I don't cook every day, but enough to do my share and generate leftovers. Of course, I try to be mindful in everything I do, but the fact is that my mind still tends to wander when I vacuum or collect the garbage. Discovering cooking as a contemplative space is a real gift. As are the comments I get from my wife and the thumbs-up I get from Maddie when I hit on something particularly tasty.

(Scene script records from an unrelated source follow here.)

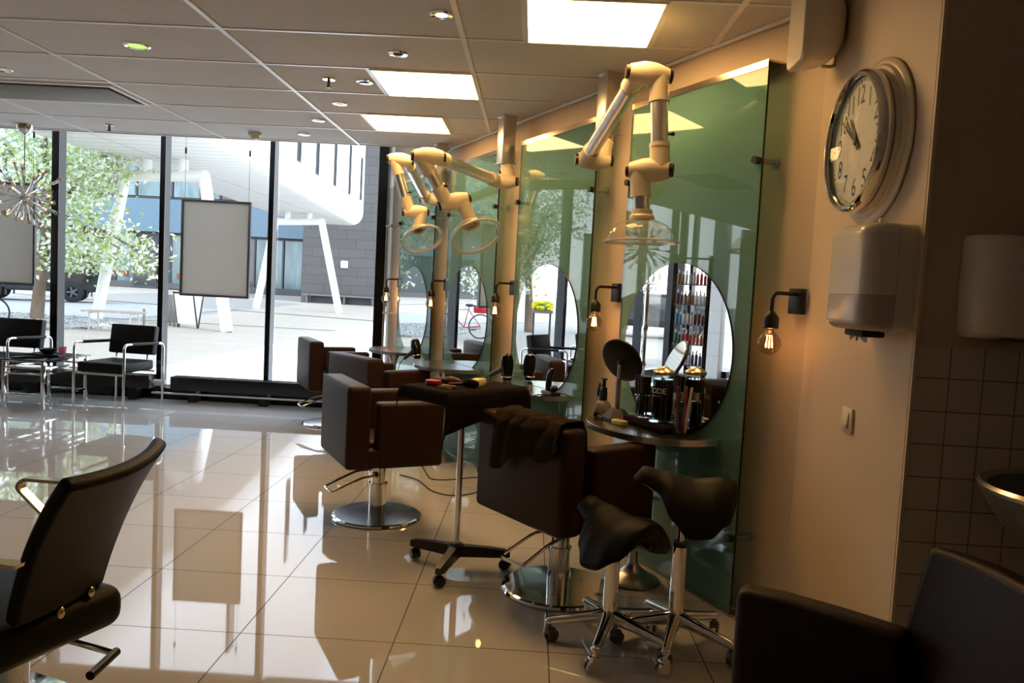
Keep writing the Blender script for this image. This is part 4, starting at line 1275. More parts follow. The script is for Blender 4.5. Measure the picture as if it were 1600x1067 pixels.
def wrap(cx_, z0, R):
    # letters wrapped round the jar, read from the room (towards the camera side)
    return lambda x, y: (math.cos(ANG0 + (x + cx_) / R) * R, math.sin(ANG0 + (x + cx_) / R) * R, z0 + y)
cam_l = Vector((EYE - W(0.445, 0.10)).to_2d().to_3d())
ANG0 = math.atan2(cam_l.dot(WN), cam_l.dot(WU))
MB().text('BARBICIDE', 0.036, wrap(-0.072, 0.150, 0.0515)).text('HOSPITAL DISINFECTANT', 0.007, wrap(-0.05, 0.126, 0.0515)).out('lettering', 'print_white', t)
t = thing('tumbler_of_combs', 'clear drinking glass holding red and pale combs at the front of the near table', 'glass', on_table(0.245, 0.135), WR)
MB().lathe([(0, 0), (0.030, 0), (0.031, 0.003), (0.042, 0.150), (0.0395, 0.150), (0.029, 0.012), (0, 0.010)], n=32, caps=False).out('glass', 'clear_glass', t)
for i, (a, m) in enumerate(((0.4, 'red_comb'), (1.7, 'ink'), (2.9, 'red_comb'), (4.2, 'pale_comb'), (5.3, 'ink'))):
    b = Vector((0.016 * math.cos(a), 0.016 * math.sin(a), 0.016))
    e = Vector((0.036 * math.cos(a), 0.036 * math.sin(a), 0.225))
    d = e - b
    mb = MB().box(tuple((b + e) / 2), (0.016, 0.003, d.length), M=Vector((0, 0, 1)).rotation_difference(d).to_matrix(), rz=0)
    co = mb.out('comb', m, None)
    co.location = t.location
    co.rotation_euler = t.rotation_euler
    tag(co, {0: 'red comb standing in the drinking glass, nearest the mirror side', 1: 'black comb leaning to the room side in the drinking glass', 2: 'red comb leaning left in the drinking glass', 3: 'pale cream comb in the drinking glass', 4: 'black comb at the right of the drinking glass'}[i], 'comb', 'combs in the drinking glass')
t = thing('brush_jar', 'clear square jar of black brushes left of the blue jar', 'jar', on_table(0.575, 0.125, TM), WR)
MB().box((0, 0, 0.055), (0.075, 0.055, 0.11), bev=0.006).out('container', 'clear_glass', t)
mb = MB()
for i in range(6):
    x, y = -0.024 + 0.024 * (i % 3), -0.012 + 0.024 * (i // 3)
    mb.cyl((x, y, 0.012), (x, y, 0.115), 0.005, n=8)
    mb.cyl((x, y, 0.115), (x, y, 0.205), 0.014, 0.017, 12)
mb.out('brushes', 'ink', t)
t = thing('product_bottle', 'black bottle with gold cap behind the blue jar', 'bottle', on_table(0.36, 0.045, TM), WR)
MB().lathe([(0, 0), (0.026, 0), (0.027, 0.004), (0.027, 0.10), (0.020, 0.112), (0.014, 0.115), (0, 0.115)], n=24, caps=False).out('body', 'black_gloss', t)
MB().cyl((0, 0, 0.115), (0, 0, 0.150), 0.016, n=20).out('cap', 'brass_cap', t)
t = thing('cosmetic_mirror', 'round black tabletop mirror on a metal stand seen from behind', 'mirror', on_table(0.70, 0.185), WR)
MB().prism([(0.075 * math.cos(a * PI / 3), 0.075 * math.sin(a * PI / 3)) for a in range(6)], 0.012).rings([[Vector((r * math.cos(a * PI / 3), r * math.sin(a * PI / 3), z)) for a in range(6)] for r, z in ((0.075, 0.012), (0.035, 0.055))]).out('base', 'black_plastic', t)
MB().cyl((0, 0, 0.05), (0, 0, 0.21), 0.0125, n=18).cyl((0, 0, 0.20), (0, 0, 0.285), 0.009, n=16).out('stem', 'steel', t)
dn = Vector((0.30, -0.85, 0.42)).normalized()
dc = Vector((0.0, -0.014, 0.30))
ds = MB().lathe([(0, -0.012), (0.10, -0.012), (0.117, -0.006), (0.119, 0.002), (0.115, 0.006), (0, 0.006)], c=dc, axis=dn, n=48, caps=False).out('disc', 'black_plastic', t)
MB().lathe([(0, 0.0065), (0.108, 0.0065), (0.108, 0.0085), (0, 0.0085)], c=dc, axis=dn, n=48, caps=False).out('mirror_glass', 'mirror', ds)
MB().sphere((0, 0.0, 0.288), 0.014).out('pivot', 'black_plastic', t)
t = thing('spray_bottle', 'round smoked glass spray bottle with black trigger at the left of the near table', 'bottle', on_table(0.80, 0.205), WR)
MB().lathe([(0, 0), (0.030, 0), (0.040, 0.010), (0.046, 0.032), (0.042, 0.058), (0.026, 0.078), (0.016, 0.084), (0, 0.084)], n=32, caps=False).out('body', 'spray_glass', t)
MB().cyl((0, 0, 0.083), (0, 0, 0.125), 0.020, n=20).box((0.004, 0, 0.135), (0.035, 0.03, 0.03), bev=0.006).cyl((0.0, 0, 0.145), (0.0, 0, 0.19), 0.009, n=12).box((0.0, 0, 0.192), (0.035, 0.018, 0.010), bev=0.003).out('pump', 'black_plastic', t)
MB().tube([(0.018, 0, 0.145), (0.038, 0, 0.165), (0.052, 0, 0.12), (0.05, 0, 0.095)], 0.006, 8).out('trigger', 'black_plastic', t)
t = thing('small_brush', 'small dark brush lying between the spray bottle and mirror base', 'brush', on_table(0.735, 0.265), WR)
MB().tube([(-0.03, 0, 0.010), (0.02, 0, 0.010)], 0.006, 8).out('handle', 'ink', t)
MB().sphere((0.03, 0, 0.016), 0.016, (1.1, 0.8, 1)).out('bristles', 'black_towel', t)
t = thing('wooden_block', 'small pale wooden block on the front edge of the near table', 'block', on_table(0.565, 0.255), WR + 0.15)
MB().box((0, 0, 0.011), (0.075, 0.045, 0.021), bev=0.002).out('body', 'yellow_box', t)
MB().box((0, 0, 0.0225), (0.04, 0.02, 0.002)).out('inlay', 'wood', t)

# second table: clippers on their dock
t = thing('hair_clippers', 'black hair clippers upright in a charging dock on the second table', 'clippers', on_table(1.545, 0.11), WR)
MB().box((-0.01, 0, 0.013), (0.13, 0.075, 0.026), bev=0.011, seg=3).out('dock', 'black_plastic', t)
MB().rings([[Vector((cx_ + w * math.cos(2 * PI * i / 16), d * math.sin(2 * PI * i / 16), z)) for i in range(16)] for z, cx_, w, d in ((0.026, 0.02, 0.018, 0.018), (0.06, 0.022, 0.021, 0.019), (0.10, 0.018, 0.020, 0.018), (0.13, 0.005, 0.020, 0.017), (0.155, -0.012, 0.018, 0.014), (0.162, -0.018, 0.012, 0.008))]).out('body', 'black_gloss', t)
MB().rings([[Vector((cx_ + 0.004 * math.cos(2 * PI * i / 10) + 0.018, 0.006 * math.sin(2 * PI * i / 10) + 0.008, z)) for i in range(10)] for z, cx_ in ((0.075, 0.02), (0.10, 0.016), (0.13, 0.002), (0.15, -0.012))]).out('side_stripe', 'aluminium', t)
MB().sphere((-0.05, 0, 0.045), 0.026, (1, 0.9, 0.8)).out('trimmer_head', 'black_plastic', t)
def cord(pts, name, label, r=0.0035):
    o = MB().tube(arc(pts, 0.12, 6), r, 8).out(name, 'ink')
    tag(o, label, 'cord')
cord([W(1.53, 0.155, 0.769), W(1.52, 0.235, 0.768), W(1.515, 0.262, 0.72), W(1.53, 0.25, 0.40), W(1.60, 0.30, 0.02), W(1.62, 0.12, 0.006)], 'power_cord', 'black cord hanging from the hair clippers over the table edge')

def hair_dryer(s, n, z, label, tilt, handle_dir):
    t = thing('hair_dryer', label, 'hair dryer', W(s, n, z), WR, 'black hair dryers')
    ax = Vector(tilt).normalized()
    MB().lathe([(0, 0.105), (0.02, 0.105), (0.035, 0.095), (0.043, 0.06), (0.045, 0.01), (0.036, -0.045), (0.030, -0.075), (0.026, -0.078), (0, -0.078)], axis=ax, n=28, caps=False).out('barrel', 'black_gloss', t)
    h = Vector(handle_dir).normalized()
    hb = MB().tube([ax * 0.01 + h * 0.03, ax * -0.005 + h * 0.09, ax * -0.02 + h * 0.15], [0.019, 0.017, 0.014], 14).out('handle', 'black_plastic', t)
    MB().box(tuple(ax * 0.0 + h * 0.052 + Vector((0, 0.019, 0))), (0.02, 0.006, 0.014)).out('switch', 'red_plastic', hb)
    rg = [ax * -0.05 + (frame_from(ax)[0] * math.cos(2 * PI * i / 24) + frame_from(ax)[1] * math.sin(2 * PI * i / 24)) * 0.042 for i in range(24)]
    MB().tube(rg, 0.004, 8, closed=True).tube([ax * -0.05 + Vector((0, -0.042, 0)), Vector((0, -n + 0.002, (ax * -0.05).z))], 0.005, 8).out('wall_ring', 'chrome', t)
    MB().tube(arc([ax * -0.02 + h * 0.15, ax * -0.03 + h * 0.20, ax * -0.03 + h * 0.23 + Vector((0, 0, -0.06)), h * 0.20 + Vector((0, 0, -0.35)), h * 0.16 + Vector((0, 0.05, -0.70))], 0.05, 5), 0.0035, 8).out('cord', 'ink', t)
hair_dryer(2.205, 0.09, 0.845, 'black hair dryer hanging nozzle down in a wall ring above the second table', (0.0, 0.05, 1), (0.85, 0.45, -0.25))
hair_dryer(4.07, 0.11, 0.80, 'black hair dryer in a wall ring beside the farthest shelf table', (0.30, 0.1, 1), (0.75, 0.5, -0.45))
cord([(-0.90, 5.55, 0.006), (-0.75, 5.45, 0.006), (-0.62, 5.15, 0.006), (-0.47, 5.05, 0.006), (-0.33, 5.15, 0.006), (-0.28, 5.30, 0.006), W(2.2, 0.03, 0.30)], 'floor_cord', 'black cord lying in loops on the floor behind the trolley', 0.004)
cord([(-0.78, 5.85, 0.006), (-0.66, 5.45, 0.006), (-0.5, 5.5, 0.006), (-0.36, 5.62, 0.006), W(2.45, 0.03, 0.02)], 'floor_cord', 'second black cord on the floor, curving towards the wall', 0.004)

# ================================================================== SEEN ONLY IN THE MIRRORS
t = thing('product_rack', 'tall dark rack of hair products reflected in the near mirror', 'rack', (-6.08, 6.80, 0), math.radians(-25))
for y in (-0.235, 0.235):
    MB().box((0, y, 1.0), (0.06, 0.06, 2.0), bev=0.004).out('post', 'black_frame', t)
SZ = [0.46, 0.75, 1.03, 1.31, 1.59]
for z in SZ + [1.96, 0.06]:
    MB().box((0.0, 0, z - 0.008), (0.24, 0.44, 0.014)).out('shelf', 'grey_metal', t)
mb = MB()
protos = {}
def bottle_meshes(m, h, r):
    b = MB().lathe([(0, 0), (r * 0.95, 0), (r, 0.004), (r, h * 0.66), (r * 0.6, h * 0.74), (r * 0.45, h * 0.76), (0, h * 0.76)], n=14, caps=False).mesh('bottle_body', m)
    c = MB().cyl((0, 0, h * 0.76), (0, 0, h), r * 0.5, r * 0.42, 12).mesh('bottle_cap', 'print_white' if m != 'bottle_white' else 'ink')
    return b, c
ROWS = [('bottle_purple', 'bottle_white', 'bottle_maroon'), ('bottle_orange', 'bottle_red', 'bottle_green'), ('bottle_maroon', 'bottle_white', 'bottle_blue'), ('bottle_white', 'bottle_brown', 'bottle_maroon'), ('bottle_red', 'bottle_white', 'bottle_brown')]
SHN = ['bottom', 'second lowest', 'middle', 'second highest', 'top']
Rr = Matrix.Rotation(math.radians(-25), 3, 'Z')
for k, (z, row) in enumerate(zip(SZ, ROWS)):
    for i in range(8):
        m = row[min(2, i * 3 // 8)]
        h = (0.17, 0.20, 0.19)[i % 3]
        key = (m, h)
        if key not in protos:
            protos[key] = bottle_meshes(m, h, 0.021)
        p = Rr @ Vector((0.05, -0.18 + i * 0.051, 0))
        t2 = thing('shampoo_bottle', '%s hair product bottle on the %s shelf of the reflected rack' % (m.split('_')[1], SHN[k]), 'bottle', (-6.08 + p.x, 6.80 + p.y, z), 0, 'bottles on the %s rack shelf' % SHN[k])
        for nm, me in zip(('bottle_body', 'bottle_cap'), protos[key]):
            o = bpy.data.objects.new(nm, me)
            COL.objects.link(o)
            o.parent = t2
t = thing('coat_stand', 'ornate chrome coat stand reflected in the near mirror', 'coat stand', (-5.45, 7.16, 0))
MB().lathe([(0, 0), (0.20, 0), (0.19, 0.03), (0.06, 0.06), (0.04, 0.10), (0.032, 0.4), (0.046, 0.45), (0.03, 0.5), (0.03, 0.9), (0.045, 0.96), (0.028, 1.02), (0.036, 1.3), (0.028, 1.5), (0.03, 1.56), (0.018, 1.62), (0.02, 1.78), (0, 1.82)], n=20, caps=False).out('pole', 'chrome', t)
for k in range(6):
    R = Matrix.Rotation(k * PI / 3, 3, 'Z')
    MB().tube([R @ Vector(p) for p in ((0.015, 0, 1.58), (0.07, 0, 1.55), (0.13, 0, 1.58), (0.16, 0, 1.66), (0.15, 0, 1.72))], 0.008, 8).tube([R @ Vector(p) for p in ((0.015, 0, 1.52), (0.07, 0, 1.45), (0.10, 0, 1.47), (0.11, 0, 1.52))], 0.007, 8).out('hook', 'chrome', t)

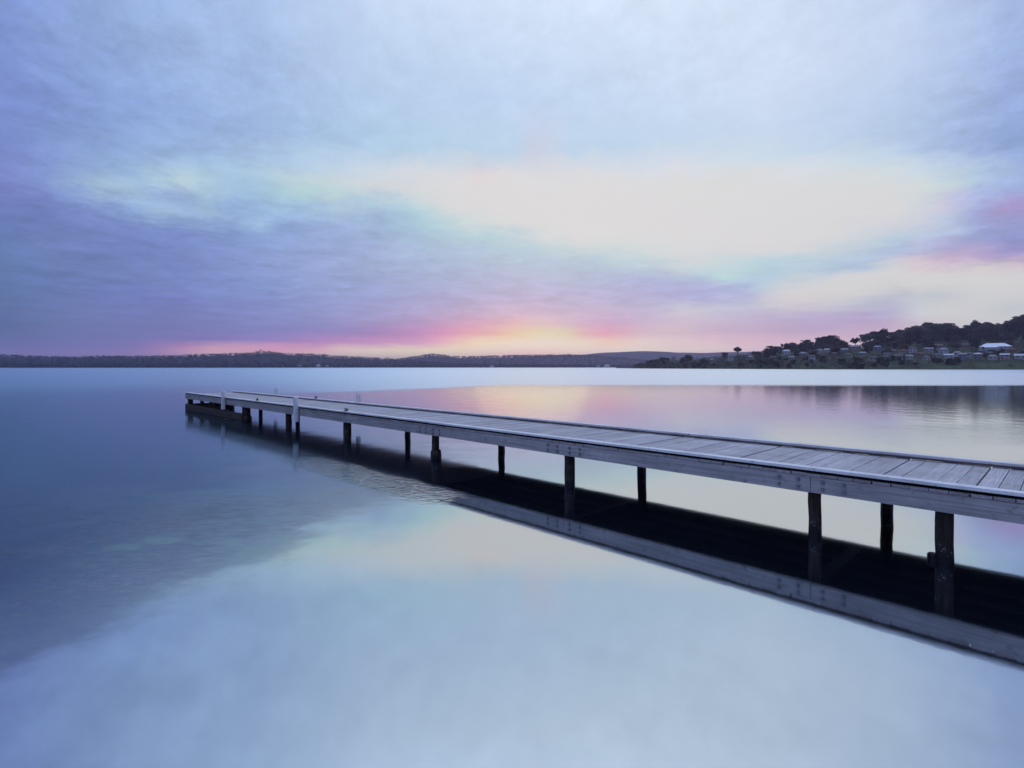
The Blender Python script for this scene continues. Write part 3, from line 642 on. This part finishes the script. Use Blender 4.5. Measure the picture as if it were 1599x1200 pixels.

Hey, the proof is in the pie.



- monk about town


Contemplative dad tip for the day: A couple of years ago, in place of the usual bedtime songs, I started singing Maddie songs that have been important to me, mostly standards like those from Gershwin, Kern, and the Beatles. It didn't take that long before, somewhat to my surprise, I discovered she could sing them back, even if the lyrics in some cases remained a bit beyond her grasp. I hope these songs will continue to be special to her and that she'll sing them to her own kids some day. You never know when a wonderful tradition will germinate unbidden.